By Paul Ndiho, Washington D.C
December 9, 2010
Children make up approximately 50 percent of the population in Benin, and one-fifth of these children are under five years-old. Without proper safeguards and schooling, it leaves them vulnerable to perils of the streets such as forced labor and child trafficking. But a new program aims to improve education in Benin. Reporter Paul Ndiho has more:
Nearly half of Benin’s population lives on less than a dollar a day. A recent United Nations study shows that over 40 percent of children ages five to 14 are working and not in school. For Mamatou Nee Wassgui Orou Yo and her husband, Gnansi, going to school was never an option.

“I’ve never set foot in a school. My parents were farmers and I’m a farmer.”
But today, the Orou Yo’s see an opportunity for their children. UNICEF and the Government of Benin have created community kindergartens in remote areas such as Sinende, so that children such as four-year-old Wahi Wrou Wo have a strong foundation going into primary school.
“Before the commencement of this UNICEF-supported program, the education system in Benin was in a poor state. In addition to low access of schooling for children, three other issues affected the state of Benin’s educational system. First, the enrollment of children into schools was very low. Second, the rate of children completing primary school was low. And thirdly, there was a large gender gap in enrollment.

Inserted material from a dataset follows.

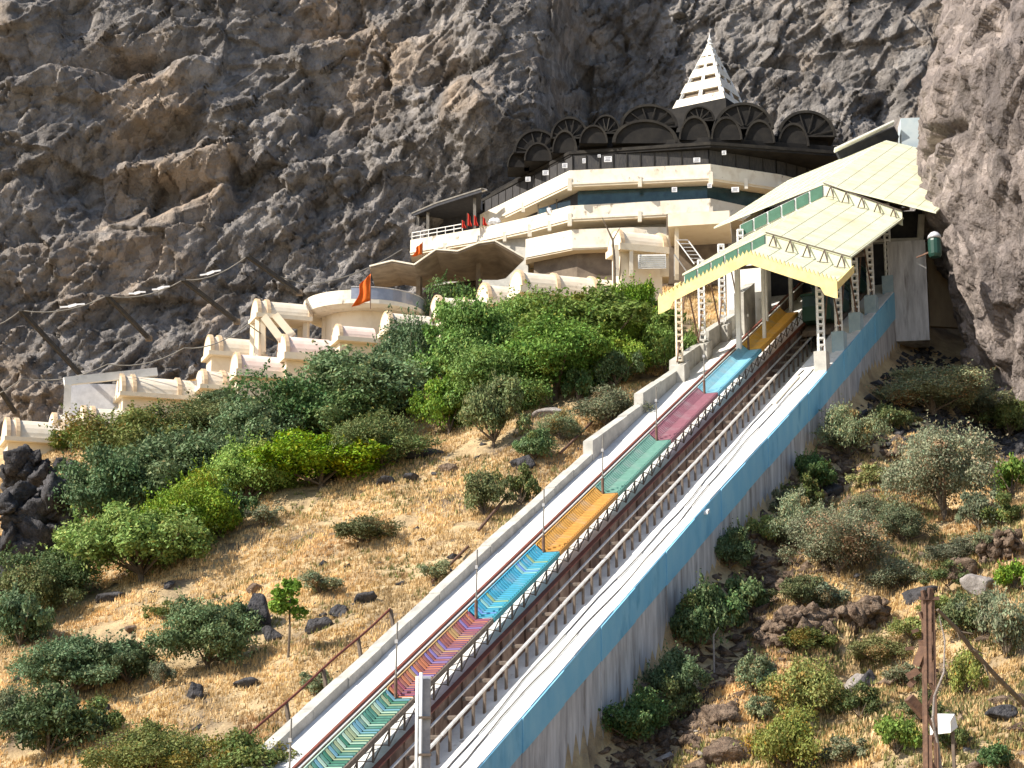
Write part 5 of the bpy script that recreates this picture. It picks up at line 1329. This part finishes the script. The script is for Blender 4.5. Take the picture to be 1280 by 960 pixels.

Many more boys than girls were being sent to school.”
Children in the kindergarten program sing, play, and develop their identities in child-friendly spaces.
An extension of this initiative empowers mothers such as Mamatou with income-generating activities such as making shea butter and food items.
“I do feel empowered participating in this program because the profits I get from it help me do some household expenses, give some allowance to my children and help me with financial organization.”
Today there are over 200 community kindergartens in Benin. Sizable results have been achieved, but more work needs for the hardest to reach children, not only to enroll them in school but ensure that they stay in school.
“The educational program is indeed a program aimed to achieve educational equality, gender equality in particular, equality to address the Benin’s education system, where there was and there is still an important gap between boys and girls and to provide them plenty of chances to be able to have access to school.”
In addition to helping mothers, UNICEF is providing more training for teachers and has already built latrines and supplied equipment, furniture, and learning tools for the students and teachers.
“The kindergarten program is very positive for me. It’s helped me find a place to keep my children, do my housework, go to the farm and participate in income generating activities. More importantly, it’s helping prepare my children for primary school.”
The kindergarten program may help Benin to achieve U.N. Millennium Development Goal number two: ensuring that all boys and girls complete primary school by 2015.
Mamatou and Gnansi see their children’s education as a way out of poverty. They are also optimistic that with this kind of education, their child will be the first in their family to graduate from university.